I did not see it mentioned here or I missed it,
FYI, Do not use straight coolant, mix it 50/50 with water.
Straight coolant is thicker like syrup.
The eng will overheat because the thicker syrup coolant cannot get rid of the heat fast enough
going across the radiator.
 
Discussion starter · #17 ·
The coolant I'm using is premixed 50/50. Now, just for topping it up as I look for the leak, I'm using distilled water. I know that's not ideal but it's not going to be in there too long.

The vehicle was actually pretty well-maintained. The timing belt was done a bit over 100K, and it currently has 186K. So it's not overdue, but it's not that far off.

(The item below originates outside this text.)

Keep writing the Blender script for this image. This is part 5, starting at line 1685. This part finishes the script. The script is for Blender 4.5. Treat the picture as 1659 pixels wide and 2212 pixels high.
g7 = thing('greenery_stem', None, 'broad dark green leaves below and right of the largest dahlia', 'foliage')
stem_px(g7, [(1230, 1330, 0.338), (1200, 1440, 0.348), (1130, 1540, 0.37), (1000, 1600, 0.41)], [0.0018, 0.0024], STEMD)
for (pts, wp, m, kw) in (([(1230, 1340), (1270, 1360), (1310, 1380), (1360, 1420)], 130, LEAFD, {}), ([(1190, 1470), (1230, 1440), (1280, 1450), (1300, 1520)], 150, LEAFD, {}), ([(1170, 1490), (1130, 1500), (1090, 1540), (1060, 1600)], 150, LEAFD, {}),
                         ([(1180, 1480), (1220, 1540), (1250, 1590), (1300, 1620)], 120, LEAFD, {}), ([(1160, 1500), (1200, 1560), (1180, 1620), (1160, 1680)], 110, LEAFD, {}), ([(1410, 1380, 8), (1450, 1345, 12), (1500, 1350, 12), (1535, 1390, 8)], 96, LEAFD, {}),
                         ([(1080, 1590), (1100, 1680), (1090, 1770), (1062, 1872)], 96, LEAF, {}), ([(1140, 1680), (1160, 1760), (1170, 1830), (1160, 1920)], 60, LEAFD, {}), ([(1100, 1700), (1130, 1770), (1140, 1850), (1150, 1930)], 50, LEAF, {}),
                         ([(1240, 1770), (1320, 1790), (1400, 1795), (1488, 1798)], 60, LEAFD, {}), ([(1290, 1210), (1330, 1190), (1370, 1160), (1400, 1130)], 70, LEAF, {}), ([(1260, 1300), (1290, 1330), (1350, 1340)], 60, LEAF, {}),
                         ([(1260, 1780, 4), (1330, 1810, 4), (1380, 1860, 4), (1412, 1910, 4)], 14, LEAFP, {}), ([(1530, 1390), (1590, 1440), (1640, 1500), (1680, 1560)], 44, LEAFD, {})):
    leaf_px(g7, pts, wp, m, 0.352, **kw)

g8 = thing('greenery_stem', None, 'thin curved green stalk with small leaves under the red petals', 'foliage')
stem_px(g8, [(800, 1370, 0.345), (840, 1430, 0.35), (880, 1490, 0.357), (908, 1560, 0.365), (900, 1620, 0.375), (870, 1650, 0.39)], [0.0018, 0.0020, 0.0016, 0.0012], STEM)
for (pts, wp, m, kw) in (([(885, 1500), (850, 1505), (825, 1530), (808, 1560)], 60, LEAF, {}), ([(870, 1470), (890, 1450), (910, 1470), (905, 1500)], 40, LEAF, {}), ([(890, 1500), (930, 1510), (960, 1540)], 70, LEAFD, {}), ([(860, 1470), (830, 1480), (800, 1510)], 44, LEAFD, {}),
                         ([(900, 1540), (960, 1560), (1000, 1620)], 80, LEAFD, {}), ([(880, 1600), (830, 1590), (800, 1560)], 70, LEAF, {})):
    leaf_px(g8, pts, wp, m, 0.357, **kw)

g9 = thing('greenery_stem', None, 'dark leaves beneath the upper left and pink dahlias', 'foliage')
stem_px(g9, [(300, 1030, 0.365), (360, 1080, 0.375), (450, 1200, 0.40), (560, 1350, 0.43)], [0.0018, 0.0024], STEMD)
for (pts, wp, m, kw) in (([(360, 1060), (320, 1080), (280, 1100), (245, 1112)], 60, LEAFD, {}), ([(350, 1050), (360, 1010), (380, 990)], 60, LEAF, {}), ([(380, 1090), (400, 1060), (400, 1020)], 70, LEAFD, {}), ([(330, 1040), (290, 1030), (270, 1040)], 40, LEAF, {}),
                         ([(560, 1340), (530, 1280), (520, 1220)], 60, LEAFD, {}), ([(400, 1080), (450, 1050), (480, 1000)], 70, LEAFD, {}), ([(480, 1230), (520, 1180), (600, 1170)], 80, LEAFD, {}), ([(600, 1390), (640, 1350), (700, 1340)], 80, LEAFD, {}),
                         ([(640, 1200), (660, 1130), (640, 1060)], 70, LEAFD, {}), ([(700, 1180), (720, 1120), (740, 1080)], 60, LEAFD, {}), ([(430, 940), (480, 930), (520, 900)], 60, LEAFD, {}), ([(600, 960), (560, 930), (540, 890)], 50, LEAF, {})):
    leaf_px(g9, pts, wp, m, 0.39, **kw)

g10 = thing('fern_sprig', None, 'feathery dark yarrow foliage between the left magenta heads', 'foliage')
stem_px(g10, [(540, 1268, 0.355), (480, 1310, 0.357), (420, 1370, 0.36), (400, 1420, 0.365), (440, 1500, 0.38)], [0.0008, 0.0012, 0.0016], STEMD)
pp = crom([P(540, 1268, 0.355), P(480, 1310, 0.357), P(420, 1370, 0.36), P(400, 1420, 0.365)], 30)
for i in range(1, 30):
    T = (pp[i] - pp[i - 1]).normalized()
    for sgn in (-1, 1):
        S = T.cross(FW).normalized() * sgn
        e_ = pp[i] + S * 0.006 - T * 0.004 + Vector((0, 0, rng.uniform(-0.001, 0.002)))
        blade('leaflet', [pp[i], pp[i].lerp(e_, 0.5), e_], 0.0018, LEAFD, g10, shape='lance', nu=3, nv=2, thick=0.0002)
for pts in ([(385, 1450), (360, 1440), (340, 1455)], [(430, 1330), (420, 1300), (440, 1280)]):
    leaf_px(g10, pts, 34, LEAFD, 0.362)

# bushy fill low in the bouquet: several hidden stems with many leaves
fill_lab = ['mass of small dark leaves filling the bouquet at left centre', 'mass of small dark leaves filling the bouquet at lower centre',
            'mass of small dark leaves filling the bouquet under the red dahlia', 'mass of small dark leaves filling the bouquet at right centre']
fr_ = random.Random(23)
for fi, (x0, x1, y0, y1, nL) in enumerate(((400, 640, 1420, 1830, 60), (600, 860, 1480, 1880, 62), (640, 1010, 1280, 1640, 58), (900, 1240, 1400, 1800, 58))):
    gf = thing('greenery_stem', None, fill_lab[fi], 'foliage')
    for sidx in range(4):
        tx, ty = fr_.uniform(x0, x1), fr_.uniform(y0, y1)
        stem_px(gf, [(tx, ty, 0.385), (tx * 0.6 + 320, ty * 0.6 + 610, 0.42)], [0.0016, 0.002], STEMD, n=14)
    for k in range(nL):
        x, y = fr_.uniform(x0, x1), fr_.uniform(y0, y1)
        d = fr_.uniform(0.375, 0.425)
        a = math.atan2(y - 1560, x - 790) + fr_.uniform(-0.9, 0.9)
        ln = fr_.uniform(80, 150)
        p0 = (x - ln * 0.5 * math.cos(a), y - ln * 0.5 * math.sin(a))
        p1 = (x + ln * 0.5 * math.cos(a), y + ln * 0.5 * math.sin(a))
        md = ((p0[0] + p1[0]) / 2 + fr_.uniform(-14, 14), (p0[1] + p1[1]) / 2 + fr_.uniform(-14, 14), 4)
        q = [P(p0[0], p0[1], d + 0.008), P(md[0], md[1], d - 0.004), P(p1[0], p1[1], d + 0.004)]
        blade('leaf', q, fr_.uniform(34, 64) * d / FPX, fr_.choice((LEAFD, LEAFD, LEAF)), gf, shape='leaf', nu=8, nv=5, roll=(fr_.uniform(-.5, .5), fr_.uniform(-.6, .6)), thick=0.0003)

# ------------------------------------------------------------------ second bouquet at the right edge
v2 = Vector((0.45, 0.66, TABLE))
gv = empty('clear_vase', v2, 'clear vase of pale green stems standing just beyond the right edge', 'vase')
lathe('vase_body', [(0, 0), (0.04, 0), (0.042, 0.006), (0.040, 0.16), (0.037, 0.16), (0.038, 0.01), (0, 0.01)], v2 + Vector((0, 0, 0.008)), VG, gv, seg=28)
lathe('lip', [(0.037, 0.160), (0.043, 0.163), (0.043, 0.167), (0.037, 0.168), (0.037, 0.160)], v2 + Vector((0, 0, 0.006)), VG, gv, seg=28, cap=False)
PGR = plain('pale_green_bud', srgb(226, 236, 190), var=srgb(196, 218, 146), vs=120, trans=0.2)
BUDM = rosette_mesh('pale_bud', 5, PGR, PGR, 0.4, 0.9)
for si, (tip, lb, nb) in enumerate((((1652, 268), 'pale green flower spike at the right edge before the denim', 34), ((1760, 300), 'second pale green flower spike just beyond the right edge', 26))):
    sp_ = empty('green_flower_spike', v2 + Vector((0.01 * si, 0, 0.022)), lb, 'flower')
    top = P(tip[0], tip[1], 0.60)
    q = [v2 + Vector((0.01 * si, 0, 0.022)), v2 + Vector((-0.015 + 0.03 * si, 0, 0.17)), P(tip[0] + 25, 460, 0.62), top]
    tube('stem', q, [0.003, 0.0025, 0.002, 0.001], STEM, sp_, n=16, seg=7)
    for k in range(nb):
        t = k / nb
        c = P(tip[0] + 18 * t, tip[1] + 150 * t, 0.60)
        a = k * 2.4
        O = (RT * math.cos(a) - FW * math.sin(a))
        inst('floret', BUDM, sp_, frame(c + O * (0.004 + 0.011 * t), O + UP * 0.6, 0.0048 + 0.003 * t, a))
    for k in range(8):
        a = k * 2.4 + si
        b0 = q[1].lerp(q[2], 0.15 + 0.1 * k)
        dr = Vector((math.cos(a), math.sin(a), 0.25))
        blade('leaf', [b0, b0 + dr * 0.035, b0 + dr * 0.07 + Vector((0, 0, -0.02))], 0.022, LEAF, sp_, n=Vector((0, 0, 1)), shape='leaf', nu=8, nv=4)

When I got it, it had the following problems:
- Service Alarm message, i.e. alarm battery crapped out and sunroof doesn't open, which is weird, but as I understand it, commonly related.
- (Drawing a blank on the name) the anti-skid thing not working message, which supposedly is either the steering angle sensor or some other device under the passenger seat
- 2 OBD2 engine codes related to some evaporative emissions thing, according to PO it is most likely one of two things but he wasn't sure how to tell which.

Other than that, good condition for its age. Since then I've developed a noisy wheel bearing (hub should be here soon) and a bad rear Nivomat shock, which I replaced. I'm still hearing a noise from the rear suspension which I thought the shock would fix, so something else going on back there.
 
Does the thermostat look original? I ask because not all shops will recommend or change the thermostat when the timing belt is due. The timing belt kit doesn't come with the thermostat.
 
Discussion starter · #19 ·
Does the thermostat look original? I ask because not all shops will recommend or change the thermostat when the timing belt is due. The timing belt kit doesn't come with the thermostat.
It doesn't look obviously newer than the rest of the engine compartment. If I were to hazard a guess, I'd guess that it has not been replaced.
 
So, it goes back to what was suggested by others. This forum has many many experienced people in the 2.5t's. Check for leaks and perhaps change the thermostat. Hopefully, it is as simple as that, but it appears the thermostat assembly and gasket will need to be changed just based on age.